$B-L$ model in light of the CDF II result
Sanjoy Mandal, Hemant Prajapati, Rahul Srivastava
TL;DR
The paper investigates whether a gauged $U(1)_{B-L}$ extension can explain the CDF II $W$-mass anomaly via shifts in the $Z$-boson sector and oblique parameters $S$, $T$, and $U$. It analyzes both kinetic-mixing and two $B-L$ realizations (vector without mass mixing and chiral with mass mixing), showing that kinetic mixing alone cannot resolve the anomaly within current collider bounds, while the chiral model can realize regions of parameter space compatible with $S$, $T$, $U$ and dark matter constraints. The work computes DM relic abundance and direct-detection prospects for the scalar DM $chi_d$, finding viable high-mass regions when accompanied by the appropriate oblique parameters, albeit under stringent collider and direct-detection limits. It also juxtaposes recent CMS and ATLAS $W$-mass measurements, highlighting that CMS constraints broaden the allowed space but the CDF II result remains in tension with others, implying no common region that satisfies all current data. Overall, the study demonstrates that a chiral $U(1)_{B-L}$ model can reconcile the $W$-mass anomaly with DM phenomenology, but ongoing experimental discrepancies must be resolved to confirm such scenarios.
Abstract
Recent CDF II collaboration's result on $W$ mass measurements contradict Standard Model prediction, requiring new physics to explain this anomaly. Such new physics may manifest through tree-level or loop-level corrections to the mass of the $W$ boson.

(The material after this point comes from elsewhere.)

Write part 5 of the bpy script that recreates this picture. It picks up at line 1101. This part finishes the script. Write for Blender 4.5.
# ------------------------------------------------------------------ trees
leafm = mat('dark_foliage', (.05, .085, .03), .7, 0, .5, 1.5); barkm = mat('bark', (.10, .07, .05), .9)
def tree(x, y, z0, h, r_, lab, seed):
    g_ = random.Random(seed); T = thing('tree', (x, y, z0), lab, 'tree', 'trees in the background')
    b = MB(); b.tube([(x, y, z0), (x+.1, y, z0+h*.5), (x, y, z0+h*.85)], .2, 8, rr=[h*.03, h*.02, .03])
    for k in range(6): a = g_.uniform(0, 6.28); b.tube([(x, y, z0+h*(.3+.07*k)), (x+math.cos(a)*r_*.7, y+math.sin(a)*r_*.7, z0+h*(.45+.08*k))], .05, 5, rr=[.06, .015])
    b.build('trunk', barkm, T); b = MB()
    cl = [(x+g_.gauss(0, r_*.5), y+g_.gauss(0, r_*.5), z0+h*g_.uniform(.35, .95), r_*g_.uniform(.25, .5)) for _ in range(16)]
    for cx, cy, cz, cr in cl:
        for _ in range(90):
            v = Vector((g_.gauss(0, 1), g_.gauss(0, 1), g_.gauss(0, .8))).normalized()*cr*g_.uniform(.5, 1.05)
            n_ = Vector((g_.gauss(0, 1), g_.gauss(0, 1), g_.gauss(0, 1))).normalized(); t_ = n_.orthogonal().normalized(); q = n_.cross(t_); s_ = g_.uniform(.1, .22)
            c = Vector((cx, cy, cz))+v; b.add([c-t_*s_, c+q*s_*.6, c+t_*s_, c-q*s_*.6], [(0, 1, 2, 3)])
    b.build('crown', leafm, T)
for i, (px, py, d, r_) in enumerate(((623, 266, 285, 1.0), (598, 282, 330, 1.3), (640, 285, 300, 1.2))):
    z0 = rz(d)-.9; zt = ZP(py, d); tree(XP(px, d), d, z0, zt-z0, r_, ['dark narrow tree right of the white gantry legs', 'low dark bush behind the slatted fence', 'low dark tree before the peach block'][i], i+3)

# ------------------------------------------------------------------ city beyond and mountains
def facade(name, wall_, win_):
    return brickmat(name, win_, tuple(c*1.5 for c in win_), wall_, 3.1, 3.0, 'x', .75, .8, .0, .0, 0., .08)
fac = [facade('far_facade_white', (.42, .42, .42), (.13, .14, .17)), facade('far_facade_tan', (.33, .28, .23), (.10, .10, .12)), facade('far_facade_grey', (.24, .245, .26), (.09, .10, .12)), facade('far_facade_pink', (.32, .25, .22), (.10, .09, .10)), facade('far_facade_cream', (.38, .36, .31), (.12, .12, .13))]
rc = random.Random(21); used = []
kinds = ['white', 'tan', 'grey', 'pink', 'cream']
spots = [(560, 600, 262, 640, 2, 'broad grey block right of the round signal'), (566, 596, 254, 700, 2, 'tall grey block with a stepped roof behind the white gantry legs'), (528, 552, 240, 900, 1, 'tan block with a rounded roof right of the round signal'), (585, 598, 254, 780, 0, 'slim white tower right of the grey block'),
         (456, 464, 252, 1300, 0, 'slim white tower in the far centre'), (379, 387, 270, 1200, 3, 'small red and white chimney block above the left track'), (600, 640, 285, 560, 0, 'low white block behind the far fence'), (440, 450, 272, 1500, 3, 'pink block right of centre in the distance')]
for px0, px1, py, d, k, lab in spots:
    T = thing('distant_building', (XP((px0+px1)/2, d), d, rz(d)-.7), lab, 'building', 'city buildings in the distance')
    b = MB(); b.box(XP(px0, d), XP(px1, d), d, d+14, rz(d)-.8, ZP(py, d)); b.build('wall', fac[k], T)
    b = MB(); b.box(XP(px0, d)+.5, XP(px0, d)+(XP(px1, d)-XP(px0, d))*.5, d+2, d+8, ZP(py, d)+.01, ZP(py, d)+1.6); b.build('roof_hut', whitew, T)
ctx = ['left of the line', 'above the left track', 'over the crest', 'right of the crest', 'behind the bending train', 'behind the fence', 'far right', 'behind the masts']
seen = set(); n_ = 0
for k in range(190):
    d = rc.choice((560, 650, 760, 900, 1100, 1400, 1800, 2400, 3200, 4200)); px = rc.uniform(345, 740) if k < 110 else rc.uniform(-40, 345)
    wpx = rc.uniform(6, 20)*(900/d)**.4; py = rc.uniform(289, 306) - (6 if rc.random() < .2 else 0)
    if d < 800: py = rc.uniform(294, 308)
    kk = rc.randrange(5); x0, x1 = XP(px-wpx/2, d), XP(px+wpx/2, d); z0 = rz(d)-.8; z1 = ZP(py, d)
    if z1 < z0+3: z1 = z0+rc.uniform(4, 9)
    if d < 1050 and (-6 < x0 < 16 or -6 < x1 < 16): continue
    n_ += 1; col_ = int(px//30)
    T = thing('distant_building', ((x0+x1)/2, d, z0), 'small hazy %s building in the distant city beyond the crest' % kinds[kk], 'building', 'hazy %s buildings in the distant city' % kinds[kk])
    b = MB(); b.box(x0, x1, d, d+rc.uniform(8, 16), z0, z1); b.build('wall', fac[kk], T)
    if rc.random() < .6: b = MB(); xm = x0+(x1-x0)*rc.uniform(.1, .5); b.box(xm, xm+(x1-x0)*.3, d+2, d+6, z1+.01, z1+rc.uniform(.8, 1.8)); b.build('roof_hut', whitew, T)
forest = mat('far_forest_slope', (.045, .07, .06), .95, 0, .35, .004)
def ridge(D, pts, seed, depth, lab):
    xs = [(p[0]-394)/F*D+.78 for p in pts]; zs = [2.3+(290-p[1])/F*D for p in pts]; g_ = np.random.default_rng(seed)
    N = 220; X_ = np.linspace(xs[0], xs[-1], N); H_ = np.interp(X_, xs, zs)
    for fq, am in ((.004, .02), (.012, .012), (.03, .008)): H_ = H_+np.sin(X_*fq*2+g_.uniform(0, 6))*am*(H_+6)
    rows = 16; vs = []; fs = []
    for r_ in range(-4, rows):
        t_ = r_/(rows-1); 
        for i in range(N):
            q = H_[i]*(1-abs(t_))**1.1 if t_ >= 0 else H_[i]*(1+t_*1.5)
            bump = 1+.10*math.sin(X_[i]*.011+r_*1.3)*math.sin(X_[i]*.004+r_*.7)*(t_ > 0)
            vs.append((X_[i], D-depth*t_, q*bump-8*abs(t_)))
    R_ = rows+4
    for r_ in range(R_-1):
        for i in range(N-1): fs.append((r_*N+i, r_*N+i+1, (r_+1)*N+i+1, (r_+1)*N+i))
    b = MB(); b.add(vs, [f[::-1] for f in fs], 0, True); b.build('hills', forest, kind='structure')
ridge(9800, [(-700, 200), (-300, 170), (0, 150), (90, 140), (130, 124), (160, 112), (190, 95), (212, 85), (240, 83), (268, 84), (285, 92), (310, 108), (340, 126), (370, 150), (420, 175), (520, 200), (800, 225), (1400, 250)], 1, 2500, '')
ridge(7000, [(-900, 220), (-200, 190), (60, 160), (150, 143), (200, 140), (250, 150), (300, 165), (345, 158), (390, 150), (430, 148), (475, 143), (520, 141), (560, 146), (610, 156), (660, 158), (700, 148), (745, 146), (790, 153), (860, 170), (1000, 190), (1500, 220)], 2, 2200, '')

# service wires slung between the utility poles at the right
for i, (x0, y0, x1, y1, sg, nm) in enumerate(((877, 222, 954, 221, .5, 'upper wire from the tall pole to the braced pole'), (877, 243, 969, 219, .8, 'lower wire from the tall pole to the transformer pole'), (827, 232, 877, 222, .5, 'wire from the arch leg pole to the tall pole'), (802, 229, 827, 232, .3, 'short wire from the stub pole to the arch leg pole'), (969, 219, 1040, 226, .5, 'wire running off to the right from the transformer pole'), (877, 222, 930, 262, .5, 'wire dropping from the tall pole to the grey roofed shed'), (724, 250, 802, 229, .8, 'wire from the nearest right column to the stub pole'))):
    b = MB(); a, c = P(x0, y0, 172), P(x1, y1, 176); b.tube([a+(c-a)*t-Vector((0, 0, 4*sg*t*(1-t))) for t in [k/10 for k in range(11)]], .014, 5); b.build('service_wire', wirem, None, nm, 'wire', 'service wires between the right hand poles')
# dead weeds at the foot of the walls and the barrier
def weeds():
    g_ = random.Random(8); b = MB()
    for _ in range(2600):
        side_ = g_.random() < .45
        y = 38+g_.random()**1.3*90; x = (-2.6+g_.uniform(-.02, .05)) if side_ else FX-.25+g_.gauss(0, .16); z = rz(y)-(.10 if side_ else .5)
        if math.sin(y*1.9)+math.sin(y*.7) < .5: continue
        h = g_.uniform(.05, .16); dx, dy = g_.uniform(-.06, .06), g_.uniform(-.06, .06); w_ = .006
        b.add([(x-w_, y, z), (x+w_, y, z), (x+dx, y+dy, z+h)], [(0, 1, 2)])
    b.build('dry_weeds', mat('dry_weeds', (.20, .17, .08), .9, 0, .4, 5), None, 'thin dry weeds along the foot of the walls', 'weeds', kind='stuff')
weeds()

In this work, we investigate the possibility that the CDF-II result is indicative of new physics not directly changing the $W$ boson mass but rather the $Z$ boson mass. Since the $Z$ boson mass goes as an input into the Standard Model prediction for $W$ boson mass, this change in $Z$ mass ultimately leads to the discrepancy between the CDF-II measurement and the Standard Model expectation. We demonstrate this idea through one of the simplest and most studied $U(1)$ gauge extensions of the Standard Model, namely the gauged $U(1)_{B-L}$ extension. We demonstrate that $B-L$ extended models can explain the revised best-fit values for $S$, $T$, and $U$ following the CDF II results. We studied the parameter space of models with and without mixing between neutral gauge bosons. We also reviewed the dark matter constraints and demonstrated that there is parameter space that is compatible with the current $W$ boson mass, relic abundance, and direct detection experiments.